Jimmy had run away to sea as a in Glasgow and had recorded many of his adventures in his later fiction, as well as writing three autobiographies, one of a year tramping around America as a hobo (1930), another of a family journey to Scotland in a home-converted boat (1938), the third an account of his life up to the beginning of his writing career (1942). His fiction in the 1930s is for adults, about his home in Scotland, others about Australia. It has a social agenda, with hard-hitting critique. He also in this decade wrote (as Gavin Douglas, a good Scottish name) a series of crime thrillers at sea, most featuring irascible Captain Sampson (who had an officer called Kerr!).

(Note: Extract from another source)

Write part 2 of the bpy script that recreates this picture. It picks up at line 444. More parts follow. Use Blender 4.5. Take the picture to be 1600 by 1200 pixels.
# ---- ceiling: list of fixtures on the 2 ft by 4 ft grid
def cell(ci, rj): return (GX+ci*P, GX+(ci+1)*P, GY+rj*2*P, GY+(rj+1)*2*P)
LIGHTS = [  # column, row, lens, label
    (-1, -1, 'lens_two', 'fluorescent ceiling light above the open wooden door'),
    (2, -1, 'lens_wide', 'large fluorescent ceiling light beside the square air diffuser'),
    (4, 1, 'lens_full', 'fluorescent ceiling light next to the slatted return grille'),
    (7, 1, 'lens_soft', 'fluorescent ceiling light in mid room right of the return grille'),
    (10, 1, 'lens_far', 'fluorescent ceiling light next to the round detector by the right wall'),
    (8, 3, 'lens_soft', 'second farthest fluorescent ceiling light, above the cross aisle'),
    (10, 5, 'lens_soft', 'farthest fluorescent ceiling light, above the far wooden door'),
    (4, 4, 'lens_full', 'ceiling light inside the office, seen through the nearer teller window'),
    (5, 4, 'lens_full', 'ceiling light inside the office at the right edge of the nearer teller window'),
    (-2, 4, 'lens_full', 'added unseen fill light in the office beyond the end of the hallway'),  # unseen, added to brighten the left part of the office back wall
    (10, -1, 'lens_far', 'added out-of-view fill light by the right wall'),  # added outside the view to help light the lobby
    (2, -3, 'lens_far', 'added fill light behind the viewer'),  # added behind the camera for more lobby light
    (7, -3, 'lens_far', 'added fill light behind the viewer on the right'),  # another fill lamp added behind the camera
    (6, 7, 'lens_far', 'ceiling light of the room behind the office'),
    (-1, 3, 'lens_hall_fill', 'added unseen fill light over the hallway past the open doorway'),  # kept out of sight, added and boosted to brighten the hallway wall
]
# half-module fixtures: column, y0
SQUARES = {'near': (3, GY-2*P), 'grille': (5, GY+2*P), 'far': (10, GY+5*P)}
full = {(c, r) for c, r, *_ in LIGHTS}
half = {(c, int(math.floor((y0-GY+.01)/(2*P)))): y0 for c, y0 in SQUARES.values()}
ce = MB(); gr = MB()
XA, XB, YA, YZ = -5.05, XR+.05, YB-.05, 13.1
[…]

His early children's books were in his own name. The Eye of the North took a young man across America and Canada (much as he had done as a hobo) to find his father, dodging and evil villain who almost does for him. The Blackspit Smugglers tells of a boy foiling a complex smuggling operation, again at risk of his own life. The illustrations are by Rowland Hilder so the early edition is worth having for those along. The third was a 'first tripper' tale, a do-it-yourself how to go to sea. Told as fact ('my first trip') it is in fact fiction. The ship was called Nantewas, the name of a cottage in his home village that he and I have stayed in, indeed the place where his new little son was born. That son went to sea himself, a hydrographer, and we were able to reminisce eating outside the cottage called Nantewas.

Jimmy Kerr took out a new book contract with Oxford University Press, and perhaps to hide the fact from his original publisher Nelson, he used the psuedonym Peter Dawlish. Why that name I do not know. Dawlish is a seafaring town, perhaps. His new irascible captain was called Peg-Leg, who had several adventures at war (pre-second world war, with a fictional enemy), minesweeping and sealing. By the beginning of the war he was a well known writer under each of his three names. His final PegLeg books, published in 1940, give more than a hint that he knew that war was inevitable, and that he would have a role to play. Still a seafarer, he joined up in the Royal Navy Volunteer Reserves, to serve on minesweepers, help at Dunkirk, and other such duties. This put an end to publications, if not to writing.

Publications began to flow again after the war in all three names. He is best known for his next series about five boys restoring and sailing a French crabber which they called Dauntless (though other names are used in translations). These are stories of intrepid seafaring by this teenage group, with precise nautical detail and superb illustrations. This in my view is far better work than Arthur Ransome, whose Great Northern (1948) overlapped the series. Other books were used widely in schools - Aztec Gold, Martin Froblisher, Young Drake of Devon, He Sailed with Drake and The Boy Jacko. There were also a number of non fiction books for schools.

His writing for adults included stories (especially as Gavin Douglas), war commemorative books such as Wavy Navy, and biography. He died in 1963.